Members left in the dark: LPEA board spends big while margins shrink and bills climb

By Jen Schumann | Rocky Mountain Voice

When La Plata Electric Association (LPEA) members open their May power bills, most will see the effects of a 7.72% rate increase that quietly took effect April 1. While LPEA’s board says the hike is needed to cover infrastructure and supply costs, many members are beginning to ask harder questions – not just about what they’re paying, but about how their cooperative is being run.

From 2019 to 2023, La Plata Electric Association’s revenue barely grew, just $3 million over five years. But its expenses went up by more than $10 million, causing profits to drop sharply. 

In 2019, LPEA made $10.3 million in net income. 

By 2023, that had fallen to just $3.8 million, a 63% decline. That means the co-op now keeps only 3 cents of every dollar it takes in. It looks like top-level spending is part of the problem. 

In 2023, LPEA’s CEO received over $628,000 in pay and benefits, and more than a dozen employees were paid six-figure salaries. But during this time, LPEA didn’t grow its customer base, expand its service area – or invest in new local power generation.

In that final year, only 3.3% of LPEA’s $114 million in revenue remained after expenses.

Despite shrinking margins, spending at the top surged. All of this has occurred without any notable expansion in LPEA’s service footprint. 

The number of meters in the system has remained flat at just under 49,000. No new power generation has come online. And the $209 million exit fee to leave LPEA’s long-term supplier, Tri-State Generation and Transmission, was approved without a member vote.

LPEA’s replacement supplier, Mercuria, is a Swiss-based global commodities trader with no local generation assets. 

Under the current arrangement, LPEA is still purchasing 30% of its power from Tri-State and depends on Tri-State’s transmission lines to deliver it. Meanwhile, major local projects like the Dolores Canyon Solar installation are still a year away from completion. And the LPEA board has acknowledged that no shovel-ready alternatives are in place.

Several members have questioned whether the Mercuria contract exposes the cooperative to market volatility. With no in-house energy production and no long-term price guarantees, LPEA’s reliance on a trading firm rather than a generator could leave the co-op vulnerable to future spikes in the energy market.

According to Durango Herald reporting, one woman said at the outset, “We do not want Tri-State being bought out and you going to a different company.” Another attendee disputed Hansen’s claim about past executive pay: “That’s a false number. Get your phone out… Go look at the 990s.”

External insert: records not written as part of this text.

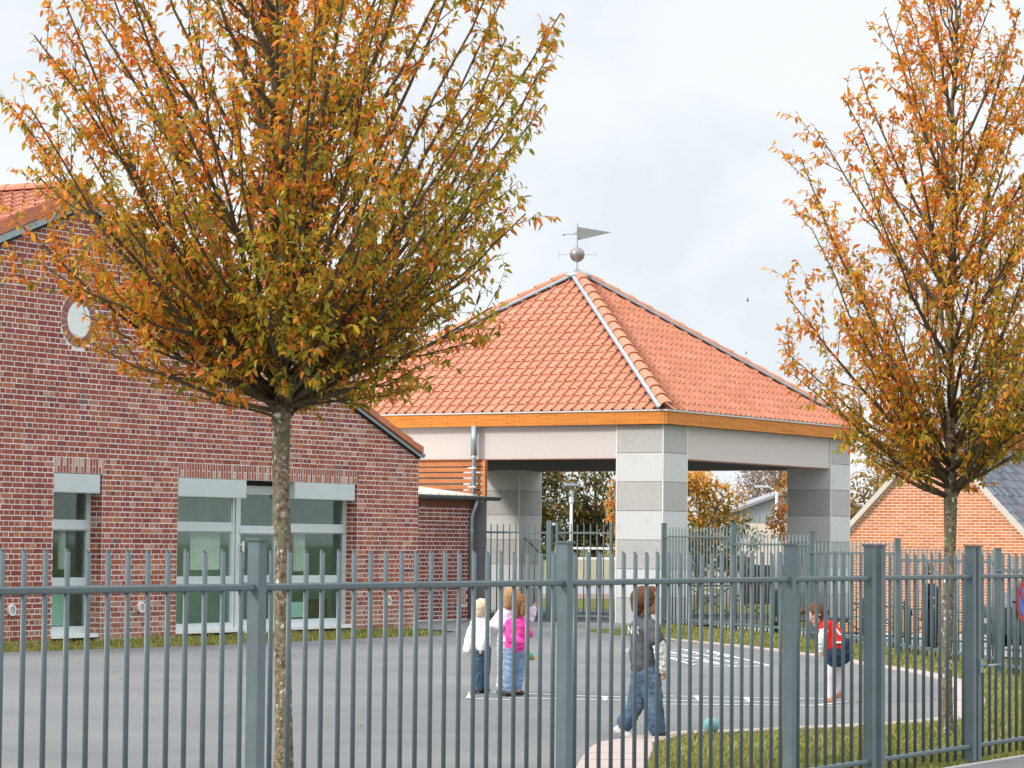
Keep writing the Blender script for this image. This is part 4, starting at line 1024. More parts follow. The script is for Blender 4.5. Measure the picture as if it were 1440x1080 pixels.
# ------------------------------------------------------------------ beyond the yard
def crown_tree(name, label, cat, px, ybase_z, Y, zlo, zhi, rx, ry, n, size, pal, wts, group=None, clumps=26, trunk=.10, seed=1, hollow=.35, tint_top=None):
    R = np.random.default_rng(seed); c0 = at_depth(px, 700, Y); b = Vector((c0.x, c0.y, ybase_z)); t_ = thing(name, label, cat, b, group)
    m = MB(); m.path([b-Vector((0, 0, .2)), b+Vector((0, 0, (zlo-ybase_z)*.6)), b+Vector((.05, 0, (zlo-ybase_z)+.35*(zhi-zlo))), b+Vector((0, .05, zhi-.4-ybase_z))], [trunk*1.3, trunk, trunk*.7, trunk*.15], 8)
    for k in range(9):
        a = R.uniform(0, 2*PI); z0 = zlo-ybase_z+R.uniform(-.1, .4)*(zhi-zlo); l = R.uniform(.5, .95)
        m.path([b+Vector((0, 0, z0)), b+Vector((math.cos(a)*rx*l*.5, math.sin(a)*ry*l*.5, z0+.25*(zhi-zlo))), b+Vector((math.cos(a)*rx*l*.85, math.sin(a)*ry*l*.85, z0+.42*(zhi-zlo)))], [trunk*.45, trunk*.28, trunk*.06], 5)
    obj('trunk', m, M_branch, t_)
    zc, hz = (zlo+zhi)/2, (zhi-zlo)/2
    u = R.normal(size=(clumps, 3)); u /= np.linalg.norm(u, axis=1, keepdims=True); u *= R.uniform(hollow, .92, (clumps, 1))**.6
    cl = u*np.array([rx, ry, hz]); cr_ = R.uniform(.20, .40, clumps)*min(rx, hz)*1.15
    k = R.integers(0, clumps, n); v = R.normal(size=(n, 3)); v /= np.linalg.norm(v, axis=1, keepdims=True)
    P = cl[k]+v*(cr_[k][:, None])*R.uniform(.35, 1.08, (n, 1))
    Q = P[:, 0:1]*np.array(RIGHT)+P[:, 1:2]*np.array(FWD)+P[:, 2:3]*np.array([0, 0, 1.])+np.array([b.x, b.y, zc])
    ct = R.uniform(.75, 1.25, clumps)[k]
    ci = R.choice(len(pal), n, p=np.array(wts)/sum(wts)); C = np.array(pal)[ci]*(ct*R.uniform(.8, 1.2, n))[:, None]
    if tint_top is not None:
        h_ = np.clip((P[:, 2]/hz+.2+R.normal(0, .45, n))*.8+v[:, 2]*.3, 0, 1); C = C*(1-h_[:, None])+np.array(tint_top)*R.uniform(.75, 1.2, (n, 1))*h_[:, None]
    D = v+R.normal(0, .6, (n, 3)); D[:, 2] -= .3; Nn = R.normal(0, .6, (n, 3)); Nn[:, 2] += .9
    global rng; sv = rng; rng = R; V, F, C2 = leaf_arrays(Q, D, Nn, size*R.uniform(.6, 1.3, n), C); rng = sv
    put('crown', np_mesh('crown', V, F, C2), M_leaf, t_, kind='stuff'); return t_
G1 = [(.075, .085, .022), (.125, .125, .028), (.20, .155, .035), (.05, .065, .022), (.30, .17, .04), (.42, .18, .03)]
G2 = [(.66, .28, .05), (.70, .36, .07), (.40, .27, .05), (.20, .17, .04), (.72, .24, .06)]
crown_tree('broad_tree', 'large dark olive tree behind the shelter and the glass street lamp', 'tree', 742, 0, 103, .9, 4.75, 2.1, 1.6, 5600, .20, G1, [26, 24, 20, 14, 12, 4], 'trees beyond the yard', 40, .14, 3)
crown_tree('broad_tree', 'dark green tree half hidden behind the shelter pillar', 'tree', 838, 0, 105, .8, 4.55, 1.55, 1.4, 3800, .20, G1, [26, 24, 20, 14, 12, 4], 'trees beyond the yard', 34, .14, 5)
crown_tree('maple_tree', 'small orange tree seen past the left edge of the stone pillar', 'tree', 872, 0, 84, .9, 3.4, .42, .5, 500, .15, G2, [30, 24, 20, 12, 14], 'trees beyond the yard', 14, .07, 6)
crown_tree('maple_tree', 'bright orange tree with dark olive inside seen through the right bay of the shelter', 'tree', 985, 0, 76, .35, 3.62, 1.30, 1.1, 3600, .155, G1, [20, 26, 26, 10, 12, 6], 'trees beyond the yard', 30, .10, 8, .3, (.80, .40, .05))
crown_tree('maple_tree', 'small orange tree in front of the grey shed behind the right pillar', 'tree', 1120, -.3, 62, 1.35, 3.1, .62, .55, 950, .115, G2, [34, 26, 16, 6, 18], 'trees beyond the yard', 16, .045, 9)
crown_tree('poplar_tree', 'bare brown tall tree far behind the grey shed', 'tree', 1098, -.5, 150, 1.2, 7.0, 2.5, 2.2, 12000, .17, [(.30, .205, .165), (.36, .26, .21), (.25, .18, .155), (.40, .27, .19)], [30, 30, 25, 15], 'trees beyond the yard', 70, .2, 10, .15)
crown_tree('mixed_tree', 'olive and rust tree between the shelter and the orange brick house', 'tree', 1236, -.7, 88, .0, 4.25, 1.9, 1.5, 5400, .17, G1, [14, 24, 24, 8, 16, 14], 'trees beyond the yard', 40, .12, 12, .3, (.40, .22, .05))
crown_tree('bluish_shrub', 'grey green shrub at the left end of the grey shed', 'shrub', 1042, 0, 96, .3, 2.2, .75, .6, 800, .13, [(.14, .19, .15), (.20, .25, .19), (.10, .14, .11)], [1, 1, 1], None, 12, .05, 14)

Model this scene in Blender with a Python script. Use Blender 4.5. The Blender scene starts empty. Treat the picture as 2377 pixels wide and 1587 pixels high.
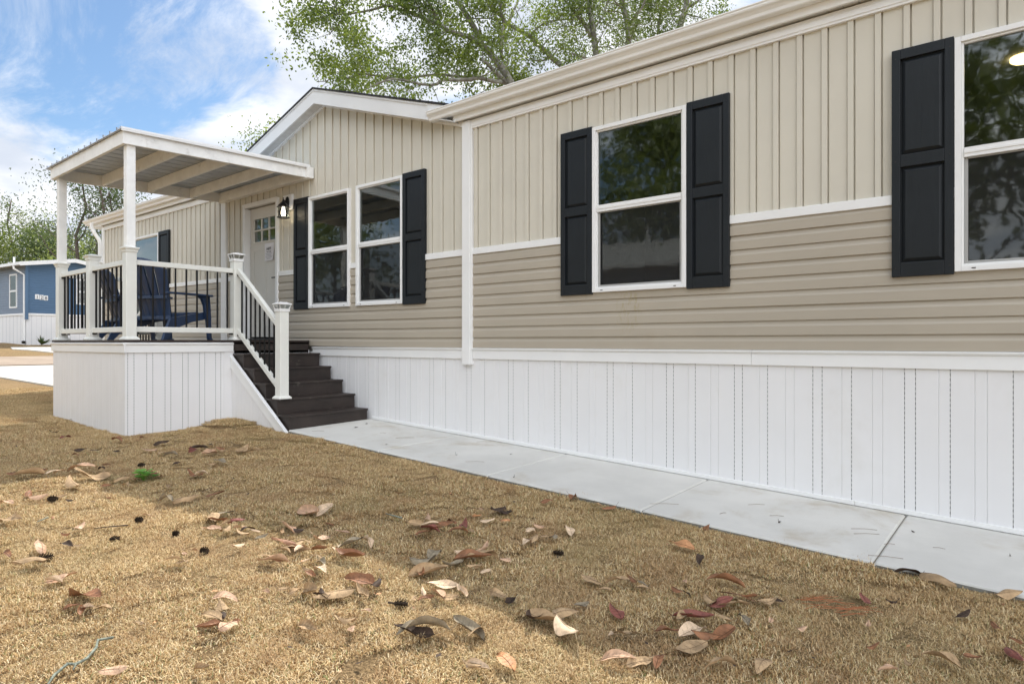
import bpy, bmesh, math, random
from mathutils import Vector, Matrix, noise
R=math.radians
S=bpy.context.scene
# ---------------------------------------------------------------- camera (eye level is z = 0; the lawn lies about 1.2 m below)
cam=bpy.data.objects.new('camera',bpy.data.cameras.new('camera'))
S.collection.objects.link(cam); S.camera=cam
cam.location=(0,0,0); cam.rotation_euler=(R(90),0,R(39.28))
cam.data.sensor_width=36; cam.data.lens=22.60; cam.data.shift_y=0.0006
cam.data.clip_start=0.05; cam.data.clip_end=2000
# ---------------------------------------------------------------- sky
SUN=Vector((-0.35,0.536,0.769)).normalized()
W=bpy.data.worlds.new('World'); S.world=W; W.use_nodes=True
nt=W.node_tree; nt.nodes.clear()
def NN(nt,t,**k):
    n=nt.nodes.new(t)
    for a,b in k.items(): setattr(n,a,b)
    return n
def lk(nt,a,b): nt.links.new(a,b)
sky=NN(nt,'ShaderNodeTexSky',sky_type='NISHITA',sun_disc=False)
sky.sun_elevation=math.asin(SUN.z); sky.sun_rotation=math.atan2(SUN.x,SUN.y)
sky.air_density=1.0; sky.dust_density=0.6; sky.ozone_density=1.6
bg=NN(nt,'ShaderNodeBackground'); out=NN(nt,'ShaderNodeOutputWorld')
bg.inputs['Strength'].default_value=0.10
lk(nt,bg.outputs[0],out.inputs[0])
tc=NN(nt,'ShaderNodeTexCoord'); sep=NN(nt,'ShaderNodeSeparateXYZ'); lk(nt,tc.outputs['Generated'],sep.inputs[0])
def M(nt,op,a,b=None,c=None):
    n=NN(nt,'ShaderNodeMath',operation=op)
    for i,v in enumerate((a,b,c)):
        if v is None: continue
        if isinstance(v,(int,float)): n.inputs[i].default_value=v
        else: lk(nt,v,n.inputs[i])
    return n.outputs[0]
zz=M(nt,'ADD',M(nt,'MAXIMUM',sep.outputs[2],0.0),0.22)
px=M(nt,'DIVIDE',sep.outputs[0],zz); py=M(nt,'DIVIDE',sep.outputs[1],zz)
cmb=NN(nt,'ShaderNodeCombineXYZ'); lk(nt,px,cmb.inputs[0]); lk(nt,py,cmb.inputs[1])
def NZ(vec,scale,detail,rough,dist=0,nt=nt):
    n=NN(nt,'ShaderNodeTexNoise'); n.inputs['Scale'].default_value=scale; n.inputs['Detail'].default_value=detail
    n.inputs['Roughness'].default_value=rough; n.inputs['Distortion'].default_value=dist
    if vec is not None: lk(nt,vec,n.inputs['Vector'])
    return n.outputs['Fac']
def RAMP(nt,f,a,b):
    n=NN(nt,'ShaderNodeMapRange',interpolation_type='SMOOTHSTEP'); lk(nt,f,n.inputs[0])
    n.inputs[1].default_value=a; n.inputs[2].default_value=b
    return n.outputs[0]
mp=NN(nt,'ShaderNodeMapping'); lk(nt,cmb.outputs[0],mp.inputs[0])
mp.inputs['Rotation'].default_value=(0,0,R(-62)); mp.inputs['Scale'].default_value=(1.1,3.6,1)
streak=RAMP(nt,NZ(mp.outputs[0],0.9,10,0.68,0.9),0.44,0.68)
puff=NZ(cmb.outputs[0],1.7,12,0.64,0.35)
def blob(d,r0,r1):
    v=Vector(d).normalized()
    n=NN(nt,'ShaderNodeVectorMath',operation='DOT_PRODUCT'); lk(nt,tc.outputs['Generated'],n.inputs[0]); n.inputs[1].default_value=v
    return RAMP(nt,n.outputs['Value'],math.cos(R(r1)),math.cos(R(r0)))
mask=None
for d,r0,r1,wt in (((-1.172,.333,.27),4,17,0.42),((-1.2,.31,.50),2,13,-0.30),((-1.03,.45,.40),2,11,-0.25),((-0.98,0.50,0.26),2,12,0.13),((-.86,.58,.52),3,15,0.25),((-.66,.76,.42),4,22,0.22),((-.3,.95,.5),6,30,0.2),((.6,-.6,.6),30,85,0.30)):  # last blob: unseen cloud cover behind the camera, added for brighter fill
    b=M(nt,'MULTIPLY',blob(d,r0,r1),wt)
    mask=b if mask is None else M(nt,'ADD',mask,b)
low=RAMP(nt,sep.outputs[2],0.30,0.0)
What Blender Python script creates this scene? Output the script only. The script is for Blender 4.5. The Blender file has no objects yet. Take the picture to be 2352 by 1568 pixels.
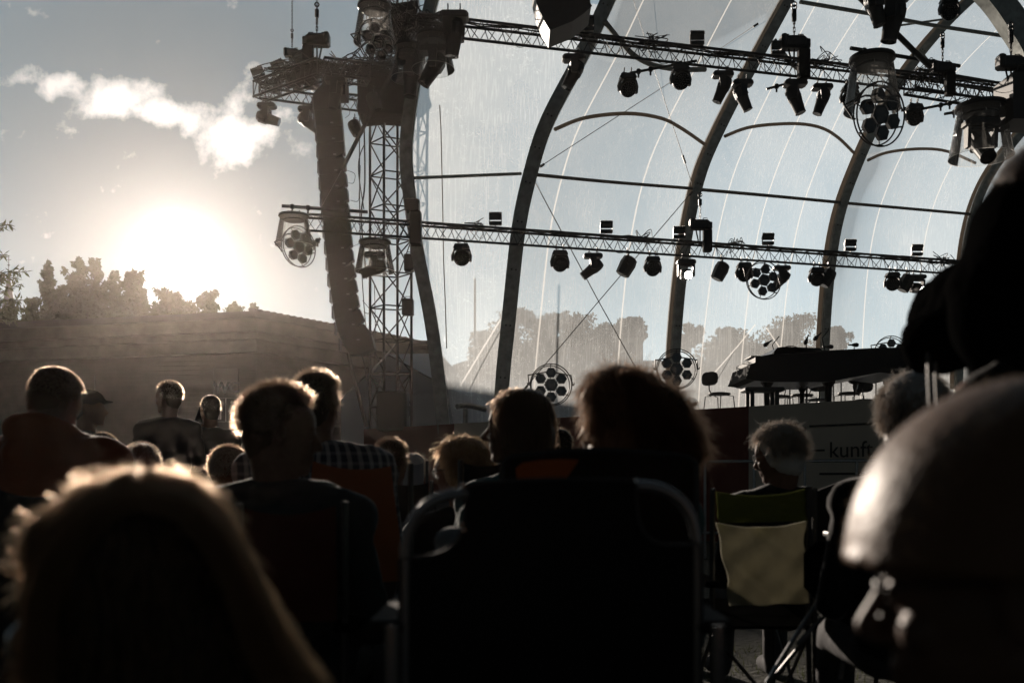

“Been sold out again,” one woman said before walking out just minutes into the meeting, the Durango Herald reported.

While LPEA has emphasized transparency and regularly publishes board minutes and salary data, some members say that information alone isn’t enough. 

Requests for financial documents require internal review and have reportedly taken more than 30 days to fulfill. 

“We were promised local control,” one member put it. “What we got was rising bills, surging executive pay and a $209 million deal we never voted on.”

With ballots in hand, members are weighing more than just who sits on the board. They’re being asked to trust leadership with rising administrative costs, a $209 million debt from the Tri-State exit, no local power generation in place – and a long-term deal with a global energy trader that still raises questions about reliability and risk. 

For many, the broader concern is whether transparency and fiscal discipline have kept pace with the promises of local control.

The stakes are now directly in the hands of members. Four LPEA board seats are up for election, and ballots were mailed April 21.

How to vote in the 2025 LPEA board election

  • Online voting is available now through the LPEA SmartHub system and closes Tuesday, May 20 at 12 PM.
  • Paper ballots must be received at LPEA by 4 PM on May 20.
  • Ballots can be dropped off at:
    • LPEA Durango Office: 45 Stewart Street
    • LPEA Pagosa Springs Office: 603 S. 8th Street
  • In-person voting and the annual meeting take place May 21 at the LPEA Truck Barn in Durango, from 11:30 AM to 12:30 PM. Meeting agenda and RSVP details are available at lpea.coop/annual-meeting.

Instructions for online voting can be found at lpea.coop/board-elections-guide-online-voting.

Full election details, including key dates and candidate info, are posted at lpea.coop/elections

Only about 25% of eligible members typically vote in LPEA elections. For those who are paying more and wondering why, this election may be the first real opportunity to ask – and answer – that question.